Называется поселение теперь не станицей Усть-Медведицкой, а городом Серафимовичем — в честь проживавшего здесь до революции и после нее советского писателя, донского казака по рождению, А. С. Серафимовича (Попова; 1863 — 1949). В городе существует его мемориальный музей, свидетельствующий о неплохих условиях, в которых жил и работал писатель, когда приезжал на Дон (не так уж часто в свои поздние годы).

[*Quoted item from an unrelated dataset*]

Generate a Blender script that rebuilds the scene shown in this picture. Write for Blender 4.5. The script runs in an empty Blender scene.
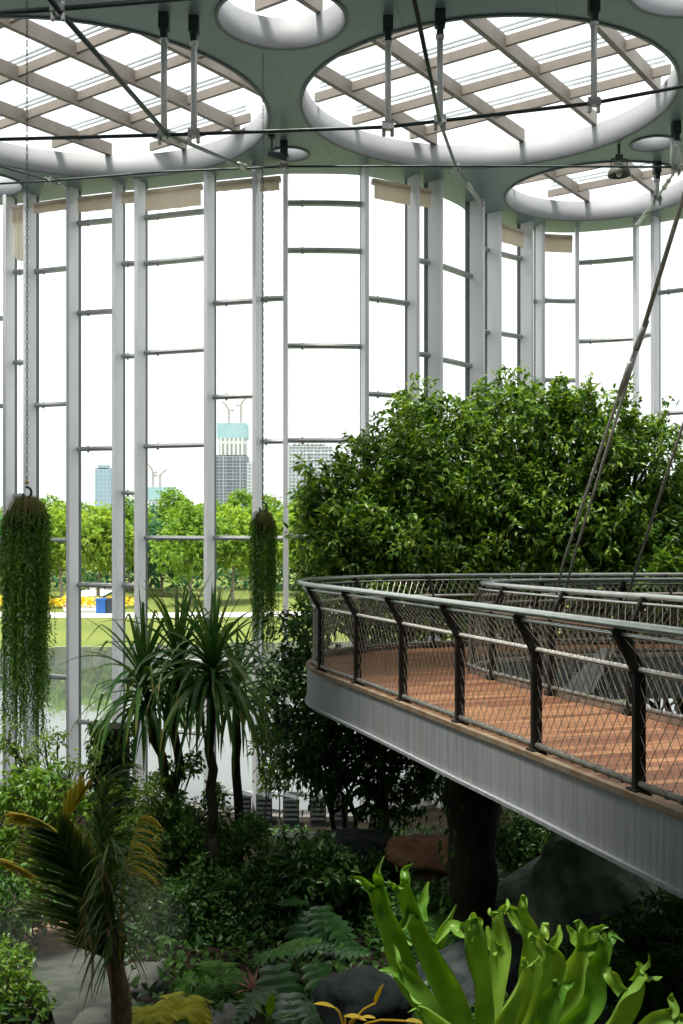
import bpy, math, random
import numpy as np
from mathutils import Vector, noise as mnoise

# ------------------------------------------------------------------ camera, world, sun, exposure
scene = bpy.context.scene
C = scene.collection
CZ = 6.6            # eye height above the ground at the foot of the glass wall
F = 1015.0          # focal length in pixels of a 683 x 1024 picture
cam_d = bpy.data.cameras.new('camera'); cam = bpy.data.objects.new('camera', cam_d); C.objects.link(cam)
cam.location = (0, 0, CZ); cam.rotation_euler = (math.pi / 2, 0, 0)
cam_d.sensor_fit = 'VERTICAL'; cam_d.sensor_height = 36; cam_d.lens = F / 1024 * 36
cam_d.clip_end = 6000; cam_d.clip_start = 0.05
scene.camera = cam
scene.view_settings.view_transform = 'Standard'; scene.view_settings.look = 'None'
scene.view_settings.exposure = 0.0; scene.view_settings.gamma = 1.0
scene.view_settings.use_curve_mapping = False
W = bpy.data.worlds.new('World'); scene.world = W; W.use_nodes = True
wn = W.node_tree.nodes; wl = W.node_tree.links
for n in list(wn): wn.remove(n)
wo = wn.new('ShaderNodeOutputWorld'); bg = wn.new('ShaderNodeBackground')
tc = wn.new('ShaderNodeTexCoord'); sx = wn.new('ShaderNodeSeparateXYZ'); rp = wn.new('ShaderNodeValToRGB')
wl.new(tc.outputs['Generated'], sx.inputs[0]); wl.new(sx.outputs['Z'], rp.inputs[0])
wl.new(rp.outputs[0], bg.inputs[0]); wl.new(bg.outputs[0], wo.inputs[0])
rp.color_ramp.elements[0].position = 0.0; rp.color_ramp.elements[0].color = (0.70, 0.72, 0.73, 1)
rp.color_ramp.elements[1].position = 0.9; rp.color_ramp.elements[1].color = (1, 1, 1, 1)
bg.inputs[1].default_value = 1.9
sun_d = bpy.data.lights.new('sun', 'SUN'); sun = bpy.data.objects.new('sun', sun_d); C.objects.link(sun)
sun_d.energy = 7.0; sun_d.angle = math.radians(10); sun_d.color = (1, 0.96, 0.88)
sun.rotation_euler = Vector((0.20, 0.16, -1.0)).to_track_quat('-Z', 'Y').to_euler()
scene.cycles.max_bounces = 10; scene.cycles.transparent_max_bounces = 24
scene.cycles.transmission_bounces = 6; scene.cycles.diffuse_bounces = 4
scene.cycles.sample_clamp_indirect = 6

R = random.Random(7)
rng = np.random.default_rng(11)

# ------------------------------------------------------------------ helpers
def P(px, py, Y):
    return np.array([(px - 341.5) / F * Y, Y, CZ + (512 - py) / F * Y])

def V3(*a): return np.array(a, float)
def nrm(v):
    v = np.asarray(v, float)
    return v / np.maximum(np.linalg.norm(v, axis=-1, keepdims=True), 1e-9)

class MB:
    """collects verts and faces for ONE mesh"""
    def __init__(s): s.v = []; s.f = []; s.n = 0; s.t = []
    def add(s, v, faces, t=None):
        v = np.asarray(v, float).reshape(-1, 3)
        for fa in (faces if isinstance(faces, list) else [faces]):
            fa = np.asarray(fa, int)
            if len(fa): s.f.append(fa + s.n)
        s.v.append(v); s.n += len(v)
        s.t.append(np.zeros(len(v)) if t is None else np.asarray(t, float).ravel())
        return s
    def box(s, c, size, ax=None, ay=None, az=None):
        ax = V3(1, 0, 0) if ax is None else nrm(ax); az = V3(0, 0, 1) if az is None else nrm(az)
        ay = nrm(np.cross(az, ax)) if ay is None else nrm(ay)
        h = np.array(size) / 2
        q = np.array([[x, y, z] for z in (-1, 1) for y in (-1, 1) for x in (-1, 1)]) * h
        v = np.asarray(c) + q[:, :1] * ax + q[:, 1:2] * ay + q[:, 2:] * az
        s.add(v, np.array([[0, 2, 3, 1], [4, 5, 7, 6], [0, 1, 5, 4], [2, 6, 7, 3], [0, 4, 6, 2], [1, 3, 7, 5]]))
        return s
    def tube(s, pts, rad, sides=6, cap=True):
        pts = np.asarray(pts, float); n = len(pts)
        rad = np.full(n, rad) if np.isscalar(rad) else np.asarray(rad, float)
        tg = nrm(np.gradient(pts, axis=0))
        up = V3(0, 0, 1) if abs(tg[0][2]) < 0.9 else V3(1, 0, 0)
        v = []; x = nrm(np.cross(tg[0], up))
        for i in range(n):
            x = nrm(x - tg[i] * np.dot(x, tg[i])); y = np.cross(tg[i], x)
            a = np.arange(sides) * 2 * math.pi / sides
            v.append(pts[i] + rad[i] * (np.cos(a)[:, None] * x + np.sin(a)[:, None] * y))
        v = np.concatenate(v); fs = []
        for i in range(n - 1):
            for k in range(sides):
                fs.append([i * sides + k, i * sides + (k + 1) % sides, (i + 1) * sides + (k + 1) % sides, (i + 1) * sides + k])
        faces = [np.array(fs)]
        if cap:
            faces += [np.array([list(range(sides))[::-1]]), np.array([list(range((n - 1) * sides, n * sides))])]
        s.add(v, faces)
        return s
    def ball(s, c, r, nu=10, nv=6, sc=(1, 1, 1)):
        v = []
        for j in range(1, nv):
            th = math.pi * j / nv
            for i in range(nu):
                ph = 2 * math.pi * i / nu
                v.append([math.sin(th) * math.cos(ph), math.sin(th) * math.sin(ph), math.cos(th)])
        v += [[0, 0, 1], [0, 0, -1]]; q = []; t = []
        for j in range(nv - 2):
            for i in range(nu): q.append([j * nu + i, (j + 1) * nu + i, (j + 1) * nu + (i + 1) % nu, j * nu + (i + 1) % nu])
        T = (nv - 1) * nu
        for i in range(nu):
            t.append([T, i, (i + 1) % nu]); t.append([T + 1, (nv - 2) * nu + (i + 1) % nu, (nv - 2) * nu + i])
        s.add(np.array(v) * r * np.array(sc) + np.asarray(c), [np.array(q), np.array(t)])
        return s
    def lathe(s, c, prof, n=48):
        """prof: list of (r, z), open or closed, revolved around z through c"""
        m = len(prof); a = np.arange(n) * 2 * math.pi / n
        v = np.concatenate([np.stack([r * np.cos(a), r * np.sin(a), np.full(n, z)], 1) for r, z in prof]) + np.asarray(c)
        fs = [[j * n + i, j * n + (i + 1) % n, (j + 1) * n + (i + 1) % n, (j + 1) * n + i] for j in range(m - 1) for i in range(n)]
        s.add(v, np.array(fs)); return s
    def build(s, name, mat, parent=None, smooth=False, loc=None):
        me = bpy.data.meshes.new(name)
        v = np.concatenate(s.v) if s.v else np.zeros((0, 3))
        off = wloc(parent) if parent is not None else V3(0, 0, 0)
        if loc is not None: off = off + np.asarray(loc, float)
        v = v - off
        loops = np.concatenate([f.ravel() for f in s.f]); tot = np.concatenate([np.full(len(f), f.shape[1]) for f in s.f])
        me.vertices.add(len(v)); me.vertices.foreach_set('co', v.ravel())
        me.loops.add(len(loops)); me.loops.foreach_set('vertex_index', loops.astype(np.int32))
        me.polygons.add(len(tot))
        me.polygons.foreach_set('loop_start', (np.cumsum(tot) - tot).astype(np.int32))
        me.polygons.foreach_set('loop_total', tot.astype(np.int32))
        me.polygons.foreach_set('use_smooth', np.full(len(tot), bool(smooth)))
        t = np.concatenate(s.t)
        if t.any():
            at = me.attributes.new('along', 'FLOAT', 'POINT'); at.data.foreach_set('value', t.astype(np.float32))
        me.update(); me.validate()
        me.materials.append(mat)
        o = bpy.data.objects.new(name, me); C.objects.link(o)
        if loc is not None: o.location = loc
        if parent is not None: o.parent = parent
        return o

def wloc(o):
    w = V3(0, 0, 0)
    while o is not None: w = w + np.array(o.location); o = o.parent
    return w

def tag(o, label, cat, group=None, kind=None):
    o['label'] = label; o['category'] = cat
    if group: o['group'] = group
    if kind: o['kind'] = kind
    return o

def thing(name, label, cat, loc=(0, 0, 0), group=None, kind=None):
    o = bpy.data.objects.new(name, None); C.objects.link(o); o.location = tuple(loc); o.empty_display_size = 0.2
    return tag(o, label, cat, group, kind)

def struct(o): o['kind'] = 'structure'; return o

def copy_tree(o, kids, parent=None):
    c = o.copy(); C.objects.link(c)
    if parent is not None: c.parent = parent
    for ch in kids.get(o.name, []): copy_tree(ch, kids, c)
    return c

def kids_of(root):
    d = {}
    def walk(o):
        d[o.name] = list(o.children)
        for c in o.children: walk(c)
    walk(root); return d

def smooth_path(pts, n):
    """Catmull-Rom through pts, n samples"""
    p = np.asarray(pts, float); m = len(p)
    q = np.vstack([2 * p[0] - p[1], p, 2 * p[-1] - p[-2]])
    out = []
    for u in np.linspace(0, m - 1, n):
        i = min(int(u), m - 2); t = u - i
        a, b, c, d = q[i], q[i + 1], q[i + 2], q[i + 3]
        out.append(0.5 * ((2 * b) + (c - a) * t + (2 * a - 5 * b + 4 * c - d) * t * t + (3 * b - a - 3 * c + d) * t ** 3))
    return np.array(out)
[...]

Серафимович был известным еще до революции писателем, но многие из коллег по литературным “средам” отшатнулись от него в революцию (был уличен в доносительстве в пользу новой власти). Приятель старшего брата Владимира Ульянова-Ленина Александра и друг этой революционной семьи пользовался авторитетом в кругах старых большевиков, не потерялся и при Сталине.
Исконную казачью жизнь этот писатель не любил, про Дон писал малоинтересно, с отрицательной тенденцией. В Усть-Медведицком округе жили писатели более укорененные в местном наречии, быте, преданиях, героические по поведению — Ф. Д. Крюков (1870 — 1920), перед дарованием которого Серафимович заискивал, и Р. П. Кумов (1883 — 1919); им здесь не уделено никакого внимания.
Советы к весне 1918 года смогли закрепиться в большинстве станиц Усть-Медведицкого округа, но не везде. До Кременской станицы, например, советская власть так тогда, в сущности, и не дотянулась, обосновавшись в отдаленном от станицы левобережном хуторе Фроловском Кременского юрта (ныне город Фролово Волгоградской области, при этом населенном пункте располагается железнодорожная станция Арчеда, помогавшая Советам быстро сообщаться с большевистскими центрами), а в самой Кременской, где проживало много офицеров, и в начале восемнадцатого года слушали не большевиков, а местного батюшку да воинственно настроенных стариков, предлагавших восстановить монархическое устроение.
Между “вандейской” станицей и революционизированным хутором, помимо разделявшей их реки, встала глухая стена, перебираться через которую было не просто.
В “Казачьей исповеди” поэта Николая Келина, казака Клетской станицы, расположенной примерно на полпути между Кременской и Усть-Медведицей (если ехать по старому правобережному шляху), можно прочитать увлекательный и достоверный рассказ о том, что делалось в наших местах в восемнадцатом году, отчего здесь заполыхало восстание.